Financials Retreat as Yield Curve Flattens - Financials Roundup

Shares of banks, lenders and other financial companies continued to lag, hit by a shrinking gap between short- and long-dated bond yields.

The U.S. yield curve, or the gap between two- and 10-year Treasury yields, is at its flattest since 2007, according to strategists at Deutsche Bank. Lower long-term government bond yields and a flatter yield curve tend to hurt lenders' profits, since banks earn money on the difference between what they pay on deposits and what they charge to lend money. Long-dated bond yields have come under modest pressure in recent sessions amid concerns that disagreements could force the GOP to make changes to its tax bill and slow down plans to pass it by the year's end.

Meanwhile, a senior U.S. regulator criticized his predecessor's crackdown on big banks' lending to heavily indebted companies, a shift in tone after a years-long battle over lending standards.

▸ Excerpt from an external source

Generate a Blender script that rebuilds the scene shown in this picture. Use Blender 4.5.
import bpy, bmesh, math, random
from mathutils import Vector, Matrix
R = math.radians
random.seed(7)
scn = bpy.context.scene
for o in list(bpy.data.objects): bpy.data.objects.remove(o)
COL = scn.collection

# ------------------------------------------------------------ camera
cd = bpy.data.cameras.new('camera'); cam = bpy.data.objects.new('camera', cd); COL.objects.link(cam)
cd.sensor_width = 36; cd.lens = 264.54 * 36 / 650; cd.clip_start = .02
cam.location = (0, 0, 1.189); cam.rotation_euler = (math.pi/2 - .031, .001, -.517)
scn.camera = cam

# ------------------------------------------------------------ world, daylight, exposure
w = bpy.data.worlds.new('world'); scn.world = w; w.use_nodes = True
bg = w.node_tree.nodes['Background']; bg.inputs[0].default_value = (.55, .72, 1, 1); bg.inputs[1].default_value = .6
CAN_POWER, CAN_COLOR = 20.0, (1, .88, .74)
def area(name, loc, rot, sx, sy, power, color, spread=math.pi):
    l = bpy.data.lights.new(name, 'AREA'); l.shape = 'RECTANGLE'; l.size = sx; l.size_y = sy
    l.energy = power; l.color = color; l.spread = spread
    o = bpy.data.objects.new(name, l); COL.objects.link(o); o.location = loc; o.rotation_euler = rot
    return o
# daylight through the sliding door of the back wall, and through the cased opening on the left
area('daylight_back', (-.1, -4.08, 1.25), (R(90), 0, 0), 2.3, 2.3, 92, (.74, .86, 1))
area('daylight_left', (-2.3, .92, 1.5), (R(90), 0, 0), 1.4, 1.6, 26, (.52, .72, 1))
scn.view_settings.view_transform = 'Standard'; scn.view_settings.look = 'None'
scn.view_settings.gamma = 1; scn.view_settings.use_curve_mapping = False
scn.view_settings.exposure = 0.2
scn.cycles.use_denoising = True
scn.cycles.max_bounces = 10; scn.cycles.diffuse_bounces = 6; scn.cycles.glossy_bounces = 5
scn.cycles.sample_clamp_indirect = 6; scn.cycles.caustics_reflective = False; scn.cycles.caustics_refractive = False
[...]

The comments by Keith Noreika, acting comptroller of the currency, were the first by a senior U.S. official since federal standards for so-called leveraged lending were thrown into legal limbo by a government auditor's ruling in October.

Comerica's chief financial officer is leaving after less than two years on the job and the bank will promote a high-ranking accounting officer to the position, the Dallas-based company said.

Advisory consultant Dynasty Financial Partners has made one of its biggest additions, bringing in a $4 billion multifamily office as competition for assets and advisers heats up in the wealth-management industry.

Goldman Sachs named 509 managing directors, the last stepping-stone to a spot in its elite partnership.